The point I was making is that you first have to have a sell-able product on the screen. If you have that, then you can attract advertising dollars, which is where the money is.
The reason the big national sports can afford to pay their players tens of millions of dollars is because of TV advertising. No one gets paid $200 million/6 years without the billions of advertising dollars the sport gets from TV.
And to get that TV money, you need a sell-able TV product; an event that the average beer-drinking, pizza-eating, football-watching American will be compelled to turn on and watch, otherwise TV sponsors will never get on board, no matter how good your players are. Once you have a great TV show, sponsors will fall over themselves finding products they can advertise during your game/event.

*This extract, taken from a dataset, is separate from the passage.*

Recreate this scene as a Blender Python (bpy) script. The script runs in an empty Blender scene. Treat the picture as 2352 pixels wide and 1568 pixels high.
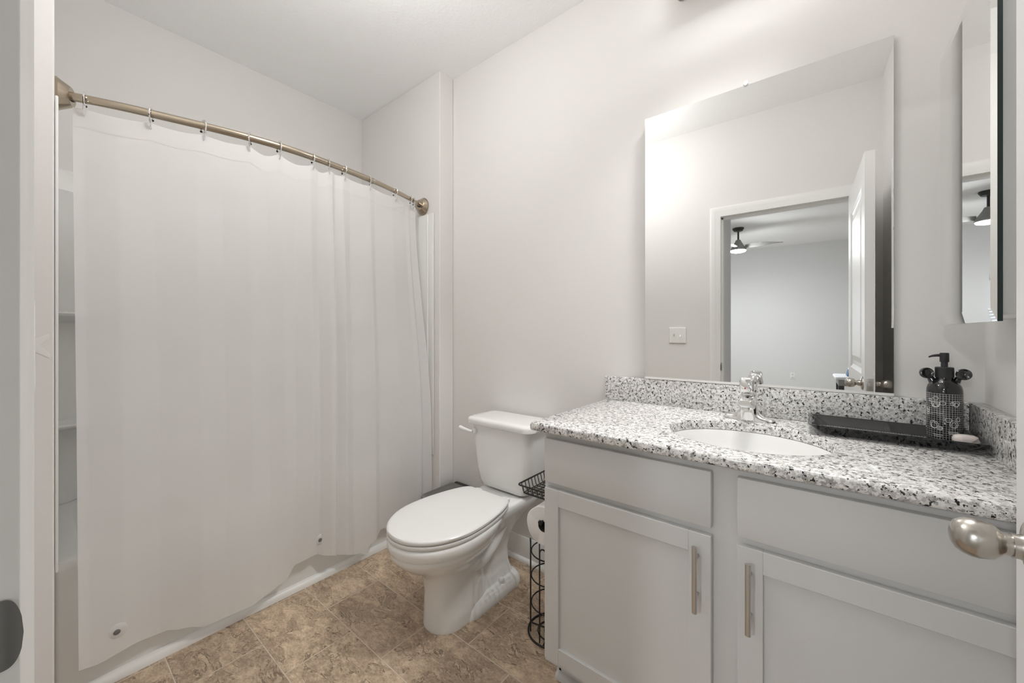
import bpy, bmesh, math, random
from math import sin, cos, pi, radians, sqrt
from mathutils import Vector, Matrix
random.seed(7)
S = bpy.context.scene
COL = S.collection

# ------------------------------------------------------------------ camera, world, exposure
YAW = 38.76
cam_d = bpy.data.cameras.new('camera'); cam = bpy.data.objects.new('camera', cam_d); COL.objects.link(cam)
cam.location = (0, 0, 1.18); cam.rotation_euler = (pi/2, 0, radians(YAW))
cam_d.sensor_width = 36; cam_d.lens = 884/2352*36; cam_d.shift_y = -(784-765)/2352
cam_d.clip_start = 0.01
S.camera = cam
S.view_settings.view_transform = 'Standard'; S.view_settings.look = 'None'
S.view_settings.gamma = 1; S.view_settings.use_curve_mapping = False
S.view_settings.exposure = 0.85
W = bpy.data.worlds.new('sky'); S.world = W; W.use_nodes = True
W.node_tree.nodes['Background'].inputs[0].default_value = (0.86, 0.93, 1.0, 1)
W.node_tree.nodes['Background'].inputs[1].default_value = 5.0
FILL_SPOT_W = 14.5       # watts of each spot head added to the vanity bar for floor light
VANITY_W = 29.0       # strength of the vanity light bar
FAN_E = 340.0        # strength of the bedroom fan lamp
FILL_E = 23.0        # strength of the added fill globe above the view
try:
    S.cycles.max_bounces = 14; S.cycles.diffuse_bounces = 8; S.cycles.glossy_bounces = 6
    S.cycles.transparent_max_bounces = 12; S.cycles.sample_clamp_indirect = 6
except Exception: pass

# ------------------------------------------------------------------ node helpers / materials
def mat(name, col=(.8,.8,.8), rough=.5, metal=0, spec=.5, coat=0, bump=None):
    m = bpy.data.materials.new(name); m.use_nodes = True
    b = m.node_tree.nodes['Principled BSDF']
    b.inputs['Base Color'].default_value = (*col, 1); b.inputs['Roughness'].default_value = rough
    b.inputs['Metallic'].default_value = metal; b.inputs['Specular IOR Level'].default_value = spec
    b.inputs['Coat Weight'].default_value = coat; b.inputs['Coat Roughness'].default_value = .05
    if bump:
        sc, st, dist = bump
        nt = m.node_tree
        tc = nt.nodes.new('ShaderNodeTexCoord'); n = nt.nodes.new('ShaderNodeTexNoise'); bp = nt.nodes.new('ShaderNodeBump')
        n.inputs['Scale'].default_value = sc; n.inputs['Detail'].default_value = 4
        bp.inputs['Strength'].default_value = st; bp.inputs['Distance'].default_value = dist
        nt.links.new(tc.outputs['Object'], n.inputs['Vector']); nt.links.new(n.outputs[0], bp.inputs['Height'])
        nt.links.new(bp.outputs[0], b.inputs['Normal'])
    return m
def N(nt, t, **kw):
    n = nt.nodes.new(t)
    for k, v in kw.items(): setattr(n, k, v)
    return n
def ramp(nt, src, stops, interp='LINEAR'):
    r = N(nt, 'ShaderNodeValToRGB'); r.color_ramp.interpolation = interp
    el = r.color_ramp.elements
    while len(el) < len(stops): el.new(.5)
    for e, (p, c) in zip(el, stops): e.position = p; e.color = (*c, 1)
    nt.links.new(src, r.inputs[0]); return r.outputs[0]
def mixc(nt, fac, a, b, mode='MIX'):
    m = N(nt, 'ShaderNodeMix', data_type='RGBA', blend_type=mode)
    for sock, v in ((m.inputs[0], fac), (m.inputs[6], a), (m.inputs[7], b)):
        if hasattr(v, 'is_output'): nt.links.new(v, sock)
        else: sock.default_value = v if isinstance(v, (int, float)) else (*v, 1)
    return m.outputs[2]

M = {}
M['wall'] = mat('warm_grey_wall_paint', (.755,.741,.723), .85, spec=.2, bump=(220,.08,.002))
M['ceil'] = mat('white_textured_ceiling', (.92,.92,.918), .95, spec=.1, bump=(70,.35,.006))
M['trim'] = mat('white_trim_paint', (.80,.80,.785), .35)
M['door'] = mat('white_door_paint', (.80,.80,.79), .4)
M['porc'] = mat('white_porcelain', (.82,.82,.805), .07, coat=.5)
M['seat'] = mat('white_seat_plastic', (.76,.76,.747), .28)
M['tub'] = mat('white_fiberglass', (.80,.80,.785), .40, spec=.35)
M['cab'] = mat('light_grey_cabinet_paint', (.655,.655,.65), .42, bump=(300,.05,.001))
M['nickel'] = mat('brushed_nickel', (.50,.47,.43), .27, 1)
M['rod'] = mat('warm_brushed_nickel', (.47,.40,.315), .23, 1)
M['steel'] = mat('satin_steel', (.62,.60,.57), .33, 1)
M['chrome'] = mat('chrome', (.86,.86,.86), .05, 1)
M['black'] = mat('black_wire_paint', (.012,.012,.012), .4)
M['gloss'] = mat('black_glaze', (.012,.012,.013), .06, coat=.6)
M['pump'] = mat('matt_black_plastic', (.02,.02,.022), .45)
M['white_ink'] = mat('white_ink', (.8,.8,.8), .5)
M['soap'] = mat('pale_soap', (.74,.66,.63), .2)
M['paper'] = mat('tissue_paper', (.86,.85,.83), .95, bump=(150,.2,.002))
M['darkhole'] = mat('dark_cardboard', (.05,.045,.04), .8)
M['mirror'] = mat('mirror_silvering', (.90,.905,.90), .0, 1)
M['glass_edge'] = mat('dark_green_glass_edge', (.03,.045,.042), .1)
M['lidgrey'] = mat('grey_plastic', (.17,.165,.16), .4)
M['dark'] = mat('dark_plastic', (.03,.03,.03), .5)
M['liner'] = mat('brown_plastic_bag', (.13,.095,.075), .35, bump=(60,.8,.01))
M['carpet'] = mat('beige_carpet', (.50,.46,.41), 1, spec=.05, bump=(400,.8,.004))
M['bwall'] = mat('pale_grey_wall_paint', (.70,.70,.70), .85, spec=.2)
M['fan'] = mat('dark_bronze', (.035,.033,.03), .4)
M['blade'] = mat('grey_fan_blade', (.28,.28,.27), .45)
M['plate'] = mat('white_switch_plate', (.82,.81,.79), .3)
M['blue'] = mat('blue_cardboard', (.03,.10,.25), .5)
M['boxwhite'] = mat('white_cardboard', (.8,.82,.85), .5)
M['blind'] = mat('white_blind_slat', (.85,.86,.87), .45)
M['red'] = mat('red_dot', (.35,.03,.02), .3)
M['plastic_clear'] = mat('clear_clip', (.75,.75,.75), .1)
M['shade'] = mat('dark_table_wood', (.03,.028,.027), .4)
M['greytop'] = mat('grey_apron', (.28,.28,.27), .5)

def emis(name, col, st):
    m = bpy.data.materials.new(name); m.use_nodes = True; nt = m.node_tree; nt.nodes.clear()
    o = N(nt, 'ShaderNodeOutputMaterial'); e = N(nt, 'ShaderNodeEmission')
    e.inputs[0].default_value = (*col, 1); e.inputs[1].default_value = st
    nt.links.new(e.outputs[0], o.inputs[0]); return m
M['bulb'] = emis('lit_globe', (1, .995, .985), VANITY_W)
M['fanlamp'] = emis('lit_fan_lamp', (.95, .98, 1), FAN_E)
M['fill_lamp'] = emis('lit_fill_globe', (1, .995, .985), FILL_E)
M['strike'] = mat('satin_metal_dark_reflection', (.25,.25,.245), .35, 1)  # satin metal, colour darkened to imitate the dark room it reflects

def curtain_mat(name, transp):
    m = bpy.data.materials.new(name); m.use_nodes = True; nt = m.node_tree
    b = nt.nodes['Principled BSDF']; o = nt.nodes['Material Output']
    b.inputs['Base Color'].default_value = (.87,.86,.85,1); b.inputs['Roughness'].default_value = .8
    b.inputs['Specular IOR Level'].default_value = .08
    tl = N(nt, 'ShaderNodeBsdfTranslucent'); tl.inputs[0].default_value = (.87,.86,.85,1)
    tr = N(nt, 'ShaderNodeBsdfTransparent')
    m1 = N(nt, 'ShaderNodeMixShader'); m1.inputs[0].default_value = .30
    m2 = N(nt, 'ShaderNodeMixShader'); m2.inputs[0].default_value = transp
    nt.links.new(b.outputs[0], m1.inputs[1]); nt.links.new(tl.outputs[0], m1.inputs[2])
    nt.links.new(m1.outputs[0], m2.inputs[1]); nt.links.new(tr.outputs[0], m2.inputs[2]); nt.links.new(m2.outputs[0], o.inputs[0])
    tc = N(nt, 'ShaderNodeTexCoord'); n = N(nt, 'ShaderNodeTexNoise'); n.inputs['Scale'].default_value = 5; n.inputs['Detail'].default_value = 3
    bp = N(nt, 'ShaderNodeBump'); bp.inputs['Strength'].default_value = .25; bp.inputs['Distance'].default_value = .02
    nt.links.new(tc.outputs['Object'], n.inputs['Vector']); nt.links.new(n.outputs[0], bp.inputs['Height']); nt.links.new(bp.outputs[0], b.inputs['Normal'])
    return m
M['curtain'] = curtain_mat('frosted_liner_plastic', .15)
M['header'] = curtain_mat('frosted_liner_header', .12)

def glass_mat():
    m = bpy.data.materials.new('window_glass'); m.use_nodes = True; nt = m.node_tree; nt.nodes.clear()
    o = N(nt, 'ShaderNodeOutputMaterial'); t = N(nt, 'ShaderNodeBsdfTransparent'); g = N(nt, 'ShaderNodeBsdfGlossy'); g.inputs['Roughness'].default_value = 0
    f = N(nt, 'ShaderNodeFresnel'); f.inputs[0].default_value = 1.45; mx = N(nt, 'ShaderNodeMixShader')
    nt.links.new(f.outputs[0], mx.inputs[0]); nt.links.new(t.outputs[0], mx.inputs[1]); nt.links.new(g.outputs[0], mx.inputs[2]); nt.links.new(mx.outputs[0], o.inputs[0])
    return m
M['glass'] = glass_mat()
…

And that starts with interesting players. Does anyone remember Vivian Villarreal, the "Texas Tornado"? I remember when I was a marketing manager about twenty years ago watching her play a few times on TV and thinking "this chick would be easy to sponsor. She's really identifiable." She was a loud, passionate personality, and on the table she was a risk-taker, which made her games more dramatic, in spite of the fact that she rarely seemed to make it into the final round.
But from the POV of a marketing director, I could easily see throwing more money at her than say, Karen Corr, because the casual fan would be more easily drawn to her. And if she won, well there's your "underdog" story, which would mean more revenue generated.
Bottom line, American pool has a perception problem. Without the personalities/characters/drama TV sponsors aren't going to throw money at it.
There's a much better way of promoting this sport as well as many, many other sports that require NO advertisers, and will produce mlions, but I'm not going into that right now.